OPINIÃO
O “não” do Bahia e os novos tempos no futebol brasileiro
Na última semana uma notícia causou ondas diferentes de surpresas no país. O Bahia recusou uma proposta de R$ 32 milhões do Palmeiras pelo meia Cauly – referencial técnico do time que conseguiu evitar o rebaixamento com dose considerável de drama na última rodada do Brasileiro.
O valor oferecido pelo Palmeiras seria a maior negociação da história de um clube do Nordeste. E mais que o dobro das duas maiores vendas já realizadas pelo Bahia – que recebeu R$ 15,7 milhões do Inter de Miami (EUA) pelo volante Gregory em 2021; e R$ 14,5 milhões do próprio Palmeiras pelo meia Zé Rafael em 2018. É esta negociação que serve como parâmetro para analisar o cenário de 2023.
Ou melhor, para deixar claro que os velhos parâmetros caíram por terra. E o mercado do futebol brasileiro precisará rapidamente entender e se adequar à nova realidade – que não apenas diminuirá o poder econômico entre os clubes (que seguirá existindo e sendo relevante e decisivo), mas principalmente permitirá um mínimo de proteção de mercado.
A valorização de Cauly
Há 5 anos era inimaginável o Bahia recusar uma proposta de R$ 32 milhões por um jogador de 28 anos e carreira discreta até então. Considerado um jovem de enorme potencial, Cauly não conseguiu fazer sua carreira seguir sequer próxima da expectativa criada. Sem histórico no futebol brasileiro, com passagem discreta em vários clubes da Alemanha e que estava no pequeno Ludogorets, da Bulgária, que muitas vezes parece funcionar como um “depósito” de atletas brasileiros na Europa. O Grupo City pagou R$ 13,8 milhões para “resgatá-lo” da Europa e devolver ao futebol nacional.

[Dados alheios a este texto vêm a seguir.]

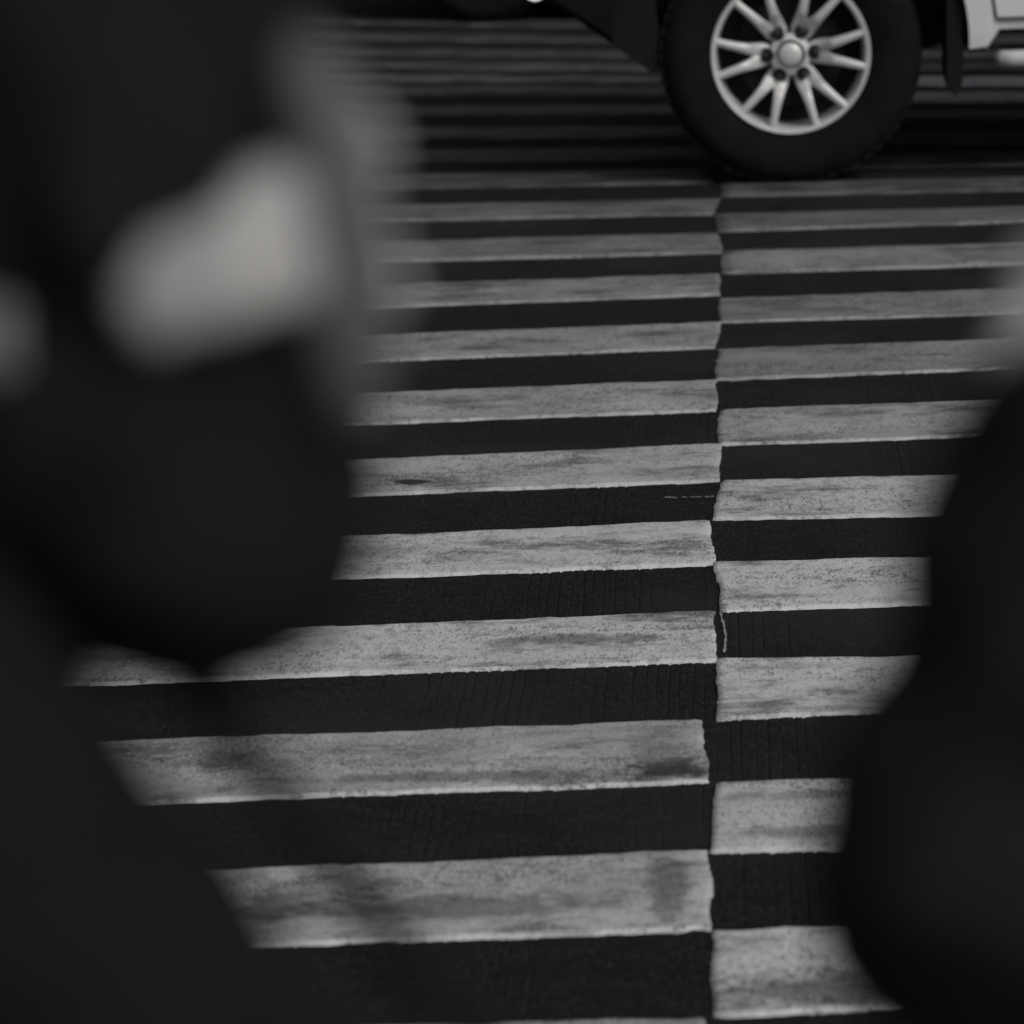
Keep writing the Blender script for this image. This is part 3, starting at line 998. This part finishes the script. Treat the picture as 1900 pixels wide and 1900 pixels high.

Ou seja, por mais qualidade que Cauly tenha e demonstrou nesta Série A, está longe de ser um “diamante” do Bahia. Não é novo para ter uma supervalorização, não tem história no clube, não foi formado nas categorias de base. É, sim, um ótimo jogador. Foi decisivo demais nos jogos que garantiram a permanência do tricolor e a tendência é que seja o ponto central para a reorganização do elenco para 2024.
E isso é o suficiente para que o Grupo City – que hoje administra o Bahia – tenha negado de imediato os milhões e milhões oferecidos pelo Palmeiras. O “não” do novo Bahia é um recado claro de um novo tempo. O capital estrageiro investido no clube será um escudo poderoso para proteger jovens talentos que vão surgir – como sempre surgiram. E também para permitir que pilares do time não sejam desfeitos de uma temporada para outra.
A virada de chave do Fortaleza
A continuidade tem um peso gigantesco no futebol. O próprio Palmeiras é um exemplo. E, no Nordeste, o Fortaleza tem ensinado que a estabilidade é o único caminho possível. Neste caso, o Tricolor cearense tem conseguido a “virada de chave” econômica com as próprias pernas, ainda sem a transformação em SAF e a injeção financeira de empresas estrangeiras.
Não por acaso, o anunciado desejo do novo presidente do Santos, Marcelo Teixeira, de ter Juan Pablo Vojvoda como novo treinador do clube foi tratado como delírio na imprensa e nas redes sociais. Uma prova de que o mercado já começa a entender as mudanças em curso.
Enfim, uma nova realidade
Mas, como disse no começo, são ondas “diferentes” de surpresa e – consequentemente – adequação à nova realidade. A aquisição do Bahia pelo Grupo City foi uma notícia, de certa forma, minimizada na cobertura nacional. E isso gerou uma espécie de bolsões de “desinformação” – e que acabaram perdurando com a terrível (e frustrante) campanha do Bahia na Série A. Os mais de R$ 100 milhões investidos na aquisição de reforços em 2023 ecoaram no vazio em parte do país durante meses e só agora com a porta fechada para a proposta do Palmeiras é que voltaram à tona.
Novos tempos. Caminho sem volta. O Bahia transformado em SAF com poderoso aporte estrangeiro e o Fortaleza com anos de estabilidade administrativa convertida em lastro financeiro começam a viver e a se relacionar em uma nova escala de poder no mercado do futebol brasileiro.
E todos nós sabemos – desde sempre – o quanto o gramado reflete estas escalas de poder econômico. Estar do lado mais fraco (ou antes mais fraco) da corda nunca nos permitiu viver em “bolsões de desinformação”. No Nordeste aprendemos cedo a diferença que as cotas, os patrocínios e o lastro nas negociações fazem.